Copy out all the data, word for word.

BEGIN

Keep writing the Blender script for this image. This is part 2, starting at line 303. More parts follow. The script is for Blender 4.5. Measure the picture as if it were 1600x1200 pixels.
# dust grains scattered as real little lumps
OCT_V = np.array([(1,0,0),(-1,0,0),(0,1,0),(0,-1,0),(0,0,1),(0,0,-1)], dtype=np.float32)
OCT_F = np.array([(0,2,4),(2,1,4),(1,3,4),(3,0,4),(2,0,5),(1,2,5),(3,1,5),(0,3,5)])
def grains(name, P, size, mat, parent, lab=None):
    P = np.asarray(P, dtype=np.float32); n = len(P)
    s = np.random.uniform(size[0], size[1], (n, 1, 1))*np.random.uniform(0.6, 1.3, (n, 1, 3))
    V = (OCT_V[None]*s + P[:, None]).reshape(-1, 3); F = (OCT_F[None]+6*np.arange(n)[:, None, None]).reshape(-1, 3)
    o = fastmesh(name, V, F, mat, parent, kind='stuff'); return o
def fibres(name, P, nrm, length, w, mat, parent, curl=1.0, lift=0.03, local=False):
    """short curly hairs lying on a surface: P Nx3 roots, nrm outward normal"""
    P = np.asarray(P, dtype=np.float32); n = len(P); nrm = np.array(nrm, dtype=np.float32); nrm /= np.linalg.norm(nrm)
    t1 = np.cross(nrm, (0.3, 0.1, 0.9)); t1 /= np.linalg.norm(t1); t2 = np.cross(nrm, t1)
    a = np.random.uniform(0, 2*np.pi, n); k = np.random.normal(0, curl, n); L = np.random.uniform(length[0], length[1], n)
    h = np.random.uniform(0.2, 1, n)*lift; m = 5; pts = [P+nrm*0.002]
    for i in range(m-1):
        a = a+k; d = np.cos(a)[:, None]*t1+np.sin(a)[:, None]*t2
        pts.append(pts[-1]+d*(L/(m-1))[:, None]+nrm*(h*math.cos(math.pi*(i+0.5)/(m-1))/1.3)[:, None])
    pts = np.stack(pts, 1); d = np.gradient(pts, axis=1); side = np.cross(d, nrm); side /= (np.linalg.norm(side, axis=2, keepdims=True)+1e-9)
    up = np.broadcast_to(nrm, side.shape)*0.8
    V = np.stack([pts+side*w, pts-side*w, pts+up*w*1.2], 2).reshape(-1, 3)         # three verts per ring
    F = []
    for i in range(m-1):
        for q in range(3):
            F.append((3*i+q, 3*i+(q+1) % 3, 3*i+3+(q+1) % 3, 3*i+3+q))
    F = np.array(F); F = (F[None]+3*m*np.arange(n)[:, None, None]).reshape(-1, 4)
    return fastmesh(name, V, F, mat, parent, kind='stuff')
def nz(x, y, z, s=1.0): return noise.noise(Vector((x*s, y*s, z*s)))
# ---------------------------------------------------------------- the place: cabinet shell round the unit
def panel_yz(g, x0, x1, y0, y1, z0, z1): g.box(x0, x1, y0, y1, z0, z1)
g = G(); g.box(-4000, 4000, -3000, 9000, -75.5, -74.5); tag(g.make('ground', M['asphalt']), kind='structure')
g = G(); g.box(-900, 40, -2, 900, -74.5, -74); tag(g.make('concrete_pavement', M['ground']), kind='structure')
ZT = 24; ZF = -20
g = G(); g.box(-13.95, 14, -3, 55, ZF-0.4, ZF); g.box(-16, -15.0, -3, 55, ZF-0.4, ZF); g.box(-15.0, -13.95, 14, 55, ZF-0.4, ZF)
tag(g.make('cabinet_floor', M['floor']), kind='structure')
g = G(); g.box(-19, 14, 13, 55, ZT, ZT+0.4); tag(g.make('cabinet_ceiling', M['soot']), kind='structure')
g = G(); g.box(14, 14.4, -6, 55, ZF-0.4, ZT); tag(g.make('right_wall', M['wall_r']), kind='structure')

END

§ **Answer to the task**
Keep writing the Blender script for this image. This is part 2, starting at line 303. More parts follow. The script is for Blender 4.5. Measure the picture as if it were 1600x1200 pixels.
# dust grains scattered as real little lumps
OCT_V = np.array([(1,0,0),(-1,0,0),(0,1,0),(0,-1,0),(0,0,1),(0,0,-1)], dtype=np.float32)
OCT_F = np.array([(0,2,4),(2,1,4),(1,3,4),(3,0,4),(2,0,5),(1,2,5),(3,1,5),(0,3,5)])
def grains(name, P, size, mat, parent, lab=None):
    P = np.asarray(P, dtype=np.float32); n = len(P)
    s = np.random.uniform(size[0], size[1], (n, 1, 1))*np.random.uniform(0.6, 1.3, (n, 1, 3))
    V = (OCT_V[None]*s + P[:, None]).reshape(-1, 3); F = (OCT_F[None]+6*np.arange(n)[:, None, None]).reshape(-1, 3)
    o = fastmesh(name, V, F, mat, parent, kind='stuff'); return o
def fibres(name, P, nrm, length, w, mat, parent, curl=1.0, lift=0.03, local=False):
    """short curly hairs lying on a surface: P Nx3 roots, nrm outward normal"""
    P = np.asarray(P, dtype=np.float32); n = len(P); nrm = np.array(nrm, dtype=np.float32); nrm /= np.linalg.norm(nrm)
    t1 = np.cross(nrm, (0.3, 0.1, 0.9)); t1 /= np.linalg.norm(t1); t2 = np.cross(nrm, t1)
    a = np.random.uniform(0, 2*np.pi, n); k = np.random.normal(0, curl, n); L = np.random.uniform(length[0], length[1], n)
    h = np.random.uniform(0.2, 1, n)*lift; m = 5; pts = [P+nrm*0.002]
    for i in range(m-1):
        a = a+k; d = np.cos(a)[:, None]*t1+np.sin(a)[:, None]*t2
        pts.append(pts[-1]+d*(L/(m-1))[:, None]+nrm*(h*math.cos(math.pi*(i+0.5)/(m-1))/1.3)[:, None])
    pts = np.stack(pts, 1); d = np.gradient(pts, axis=1); side = np.cross(d, nrm); side /= (np.linalg.norm(side, axis=2, keepdims=True)+1e-9)
    up = np.broadcast_to(nrm, side.shape)*0.8
    V = np.stack([pts+side*w, pts-side*w, pts+up*w*1.2], 2).reshape(-1, 3)         # three verts per ring
    F = []
    for i in range(m-1):
        for q in range(3):
            F.append((3*i+q, 3*i+(q+1) % 3, 3*i+3+(q+1) % 3, 3*i+3+q))
    F = np.array(F); F = (F[None]+3*m*np.arange(n)[:, None, None]).reshape(-1, 4)
    return fastmesh(name, V, F, mat, parent, kind='stuff')
def nz(x, y, z, s=1.0): return noise.noise(Vector((x*s, y*s, z*s)))
# ---------------------------------------------------------------- the place: cabinet shell round the unit
def panel_yz(g, x0, x1, y0, y1, z0, z1): g.box(x0, x1, y0, y1, z0, z1)
g = G(); g.box(-4000, 4000, -3000, 9000, -75.5, -74.5); tag(g.make('ground', M['asphalt']), kind='structure')
g = G(); g.box(-900, 40, -2, 900, -74.5, -74); tag(g.make('concrete_pavement', M['ground']), kind='structure')
ZT = 24; ZF = -20
g = G(); g.box(-13.95, 14, -3, 55, ZF-0.4, ZF); g.box(-16, -15.0, -3, 55, ZF-0.4, ZF); g.box(-15.0, -13.95, 14, 55, ZF-0.4, ZF)
tag(g.make('cabinet_floor', M['floor']), kind='structure')
g = G(); g.box(-19, 14, 13, 55, ZT, ZT+0.4); tag(g.make('cabinet_ceiling', M['soot']), kind='structure')
g = G(); g.box(14, 14.4, -6, 55, ZF-0.4, ZT); tag(g.make('right_wall', M['wall_r']), kind='structure')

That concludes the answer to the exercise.